The coal handling and preparation plant (CHPP) at the Ulan Mine Complex has a flexible 1800 tph raw coal receivals system which allows either individual, or any combination of, direct plant feed, raw coal stockpiling or reclamation from the stockpile by a bucket wheel reclaimer.
A 1000 tonne surge bin distributes feed to a nominal capacity 1200 tph between two modules. The CHPP utilises dense medium baths, dense medium cyclones and water washing cyclones to separate rejects from thermal coal product for both the domestic and export markets.

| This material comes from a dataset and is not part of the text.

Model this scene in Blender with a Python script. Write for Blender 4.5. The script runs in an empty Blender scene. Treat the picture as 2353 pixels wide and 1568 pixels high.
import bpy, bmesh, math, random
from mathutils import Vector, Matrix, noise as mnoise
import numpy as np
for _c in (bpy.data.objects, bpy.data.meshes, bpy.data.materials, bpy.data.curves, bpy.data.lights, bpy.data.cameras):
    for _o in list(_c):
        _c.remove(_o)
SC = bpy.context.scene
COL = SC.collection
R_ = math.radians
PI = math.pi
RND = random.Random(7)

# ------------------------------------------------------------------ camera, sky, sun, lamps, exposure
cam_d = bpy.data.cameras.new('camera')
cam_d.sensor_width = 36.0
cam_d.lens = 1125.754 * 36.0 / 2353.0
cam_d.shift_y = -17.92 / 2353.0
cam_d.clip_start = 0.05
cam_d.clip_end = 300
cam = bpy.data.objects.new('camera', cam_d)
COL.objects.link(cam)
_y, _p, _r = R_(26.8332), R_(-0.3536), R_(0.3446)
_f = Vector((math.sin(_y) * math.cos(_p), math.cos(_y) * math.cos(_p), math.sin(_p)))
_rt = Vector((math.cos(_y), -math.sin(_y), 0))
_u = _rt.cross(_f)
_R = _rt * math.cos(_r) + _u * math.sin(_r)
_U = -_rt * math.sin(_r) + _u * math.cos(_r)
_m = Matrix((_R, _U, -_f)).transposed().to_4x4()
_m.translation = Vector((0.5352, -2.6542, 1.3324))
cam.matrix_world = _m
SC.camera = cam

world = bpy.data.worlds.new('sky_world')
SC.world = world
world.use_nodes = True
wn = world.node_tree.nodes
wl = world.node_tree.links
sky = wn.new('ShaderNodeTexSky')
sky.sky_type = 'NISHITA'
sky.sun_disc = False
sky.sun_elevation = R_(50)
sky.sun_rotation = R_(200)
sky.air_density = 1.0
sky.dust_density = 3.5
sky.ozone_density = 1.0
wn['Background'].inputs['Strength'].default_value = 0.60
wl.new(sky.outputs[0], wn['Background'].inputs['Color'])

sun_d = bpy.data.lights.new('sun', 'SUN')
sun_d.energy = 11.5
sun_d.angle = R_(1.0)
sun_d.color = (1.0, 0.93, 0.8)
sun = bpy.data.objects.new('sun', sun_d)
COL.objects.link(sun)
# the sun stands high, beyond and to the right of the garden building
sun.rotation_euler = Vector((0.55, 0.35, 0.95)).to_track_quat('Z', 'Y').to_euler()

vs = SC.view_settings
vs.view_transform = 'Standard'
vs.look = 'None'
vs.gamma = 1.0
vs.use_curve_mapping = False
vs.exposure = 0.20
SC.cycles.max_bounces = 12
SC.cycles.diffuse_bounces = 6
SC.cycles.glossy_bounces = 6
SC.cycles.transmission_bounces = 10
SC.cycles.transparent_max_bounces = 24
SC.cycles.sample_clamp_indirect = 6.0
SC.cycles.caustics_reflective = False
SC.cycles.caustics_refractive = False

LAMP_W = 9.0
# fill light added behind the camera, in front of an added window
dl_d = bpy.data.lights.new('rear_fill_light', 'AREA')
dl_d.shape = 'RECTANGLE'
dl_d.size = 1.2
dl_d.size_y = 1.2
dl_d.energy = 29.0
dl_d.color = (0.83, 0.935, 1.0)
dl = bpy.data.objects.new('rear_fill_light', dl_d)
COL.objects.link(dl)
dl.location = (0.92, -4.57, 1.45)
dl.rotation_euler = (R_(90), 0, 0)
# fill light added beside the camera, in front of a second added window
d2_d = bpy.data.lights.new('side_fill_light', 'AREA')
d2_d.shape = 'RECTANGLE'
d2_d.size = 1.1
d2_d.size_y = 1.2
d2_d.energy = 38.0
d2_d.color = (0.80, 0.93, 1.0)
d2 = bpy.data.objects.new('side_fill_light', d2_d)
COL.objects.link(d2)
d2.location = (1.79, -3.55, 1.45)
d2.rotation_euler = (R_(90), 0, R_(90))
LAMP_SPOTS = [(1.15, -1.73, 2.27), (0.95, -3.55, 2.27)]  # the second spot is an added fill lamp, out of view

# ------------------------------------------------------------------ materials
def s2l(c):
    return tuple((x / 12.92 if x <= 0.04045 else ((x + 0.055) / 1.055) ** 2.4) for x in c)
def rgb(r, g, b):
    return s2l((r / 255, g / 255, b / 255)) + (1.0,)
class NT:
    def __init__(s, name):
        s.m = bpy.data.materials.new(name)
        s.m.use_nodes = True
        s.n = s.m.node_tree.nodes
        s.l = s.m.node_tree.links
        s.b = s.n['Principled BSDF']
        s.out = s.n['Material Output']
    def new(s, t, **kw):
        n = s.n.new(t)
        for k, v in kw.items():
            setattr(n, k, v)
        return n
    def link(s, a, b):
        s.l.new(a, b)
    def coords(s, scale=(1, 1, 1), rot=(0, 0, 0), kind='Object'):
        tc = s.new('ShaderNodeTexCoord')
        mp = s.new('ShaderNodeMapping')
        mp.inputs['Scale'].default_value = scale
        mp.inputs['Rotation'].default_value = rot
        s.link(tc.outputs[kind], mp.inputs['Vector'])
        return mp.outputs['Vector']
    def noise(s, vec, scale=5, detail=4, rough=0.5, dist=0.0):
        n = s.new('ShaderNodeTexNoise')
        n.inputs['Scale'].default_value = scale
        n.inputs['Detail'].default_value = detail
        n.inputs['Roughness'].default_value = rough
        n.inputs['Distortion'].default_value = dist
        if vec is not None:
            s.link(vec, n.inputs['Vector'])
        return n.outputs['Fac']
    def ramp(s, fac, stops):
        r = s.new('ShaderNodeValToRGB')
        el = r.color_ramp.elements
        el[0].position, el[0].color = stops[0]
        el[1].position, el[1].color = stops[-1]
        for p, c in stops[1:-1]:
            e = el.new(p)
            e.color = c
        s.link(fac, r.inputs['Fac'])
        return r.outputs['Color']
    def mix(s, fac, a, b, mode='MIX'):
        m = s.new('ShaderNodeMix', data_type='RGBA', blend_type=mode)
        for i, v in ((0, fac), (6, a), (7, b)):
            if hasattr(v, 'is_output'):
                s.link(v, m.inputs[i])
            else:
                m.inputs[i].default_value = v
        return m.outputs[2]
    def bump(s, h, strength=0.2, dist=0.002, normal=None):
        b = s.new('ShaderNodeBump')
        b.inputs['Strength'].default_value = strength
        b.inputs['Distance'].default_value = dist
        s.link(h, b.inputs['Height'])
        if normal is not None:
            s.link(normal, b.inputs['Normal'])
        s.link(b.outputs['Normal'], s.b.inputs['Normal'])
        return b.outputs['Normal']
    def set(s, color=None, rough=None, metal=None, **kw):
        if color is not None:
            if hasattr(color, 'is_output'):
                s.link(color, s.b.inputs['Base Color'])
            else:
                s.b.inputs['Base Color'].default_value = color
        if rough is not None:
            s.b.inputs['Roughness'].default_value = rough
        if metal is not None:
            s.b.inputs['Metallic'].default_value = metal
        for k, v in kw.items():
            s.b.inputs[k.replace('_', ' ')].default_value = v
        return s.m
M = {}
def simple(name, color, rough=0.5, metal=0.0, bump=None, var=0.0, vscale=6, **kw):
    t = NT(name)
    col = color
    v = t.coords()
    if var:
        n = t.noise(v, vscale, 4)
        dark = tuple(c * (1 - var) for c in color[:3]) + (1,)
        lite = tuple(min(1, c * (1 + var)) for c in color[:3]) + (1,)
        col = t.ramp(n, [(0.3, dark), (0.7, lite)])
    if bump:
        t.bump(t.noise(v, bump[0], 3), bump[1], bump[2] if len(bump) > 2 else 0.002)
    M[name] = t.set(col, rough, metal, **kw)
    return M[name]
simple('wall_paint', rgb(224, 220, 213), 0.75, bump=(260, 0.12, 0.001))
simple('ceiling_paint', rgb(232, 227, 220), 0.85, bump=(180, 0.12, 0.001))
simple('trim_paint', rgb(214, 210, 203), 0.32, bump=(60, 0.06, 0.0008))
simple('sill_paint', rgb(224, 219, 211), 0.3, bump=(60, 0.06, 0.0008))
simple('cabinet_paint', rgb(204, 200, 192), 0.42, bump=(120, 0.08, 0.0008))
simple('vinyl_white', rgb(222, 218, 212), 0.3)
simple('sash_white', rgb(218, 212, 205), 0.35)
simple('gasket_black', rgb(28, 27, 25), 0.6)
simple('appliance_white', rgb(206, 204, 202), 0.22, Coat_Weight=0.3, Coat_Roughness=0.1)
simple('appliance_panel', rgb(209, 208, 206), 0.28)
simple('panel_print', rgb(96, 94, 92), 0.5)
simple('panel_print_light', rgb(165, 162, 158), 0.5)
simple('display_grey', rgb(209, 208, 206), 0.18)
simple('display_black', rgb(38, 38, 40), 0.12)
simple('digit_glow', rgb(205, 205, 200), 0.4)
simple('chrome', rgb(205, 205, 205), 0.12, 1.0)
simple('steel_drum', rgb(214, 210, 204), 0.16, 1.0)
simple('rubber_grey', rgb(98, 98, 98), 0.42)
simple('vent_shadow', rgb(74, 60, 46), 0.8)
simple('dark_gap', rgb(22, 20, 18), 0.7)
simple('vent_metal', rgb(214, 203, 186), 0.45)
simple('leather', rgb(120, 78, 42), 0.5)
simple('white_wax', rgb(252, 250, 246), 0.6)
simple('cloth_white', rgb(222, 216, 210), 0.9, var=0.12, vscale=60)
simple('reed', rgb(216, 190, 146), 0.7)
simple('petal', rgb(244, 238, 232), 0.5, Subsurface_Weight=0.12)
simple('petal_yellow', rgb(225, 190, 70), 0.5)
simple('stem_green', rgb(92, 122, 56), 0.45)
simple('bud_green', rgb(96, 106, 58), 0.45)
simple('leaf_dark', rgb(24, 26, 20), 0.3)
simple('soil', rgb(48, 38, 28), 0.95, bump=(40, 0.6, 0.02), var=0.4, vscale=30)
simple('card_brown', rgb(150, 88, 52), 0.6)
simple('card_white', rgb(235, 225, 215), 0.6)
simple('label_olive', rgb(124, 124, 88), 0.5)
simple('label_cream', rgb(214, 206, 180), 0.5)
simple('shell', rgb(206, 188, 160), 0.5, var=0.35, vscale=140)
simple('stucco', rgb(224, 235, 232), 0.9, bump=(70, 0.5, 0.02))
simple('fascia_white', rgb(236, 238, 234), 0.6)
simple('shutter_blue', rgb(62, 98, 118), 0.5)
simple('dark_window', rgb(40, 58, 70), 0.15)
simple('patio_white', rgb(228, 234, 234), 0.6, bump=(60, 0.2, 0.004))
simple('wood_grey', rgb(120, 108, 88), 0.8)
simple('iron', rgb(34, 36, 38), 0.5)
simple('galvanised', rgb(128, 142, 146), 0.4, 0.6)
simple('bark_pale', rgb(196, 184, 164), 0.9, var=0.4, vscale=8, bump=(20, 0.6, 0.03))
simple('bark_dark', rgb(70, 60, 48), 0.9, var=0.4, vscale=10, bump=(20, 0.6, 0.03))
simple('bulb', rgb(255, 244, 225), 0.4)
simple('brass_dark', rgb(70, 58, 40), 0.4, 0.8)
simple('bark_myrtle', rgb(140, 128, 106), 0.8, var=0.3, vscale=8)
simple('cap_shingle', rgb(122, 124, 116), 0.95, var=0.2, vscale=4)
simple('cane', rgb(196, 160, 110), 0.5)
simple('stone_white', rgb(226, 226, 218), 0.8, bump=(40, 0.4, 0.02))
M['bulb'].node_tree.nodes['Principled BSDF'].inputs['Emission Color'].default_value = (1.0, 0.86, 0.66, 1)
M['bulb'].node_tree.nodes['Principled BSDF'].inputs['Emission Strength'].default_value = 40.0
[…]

Coarse rejects are trucked from a receivals bin and incorporated into the mining cycle. Tailings are thickened and pumped to an approved reject emplacement dam.
Product coal is stacked onto product stockpiles and reclaimed by a 2000 tph rail mounted bucket wheel reclaimer to a 1750 t rail load out bin for rail transport to domestic markets or export markets through the Port of Newcastle coal terminals.
To accommodate the increased ROM coal production associated with the expansion of the operation to a 20 mtpa mining complex it is proposed to upgrade the CHPP capacity. The current CHPP contains two parallel modules and provisions for the approved third module. With the increase in the volume of coal requiring washing, significant internal modifications to the two existing modules and the addition of a third module may be required. The third module will be located on the northern side of the existing CHPP and will be contained within an acoustically treated colour bond style of structure.
The third module will allow for further recovery of coal through handling the increased throughput as well as incorporating a middling circuit where CHPP reject coal will pass through a second washing cycle. As part of the CHPP upgrade, the modifications will also allow for improvements in water use efficiencies via upgrading the dewatering, dense medium cyclone and fines circuits. Modifications to the Magnetite addition system, thickener system and effluent circuits would also occur. This is collectively known as the middling circuit and reduces the rehandling of reject material for reprocessing.
These modifications will increase the CHPP capacity and in addition to coal that bypasses the CHPP will enable production of 20 Mtpa. The inclusion of a middling circuit will result in improved CHPP processing resource recovery (up to 90 per cent plant yield) by removing the need to re-process coarse reject coal and therefore increasing both operational and energy efficiency.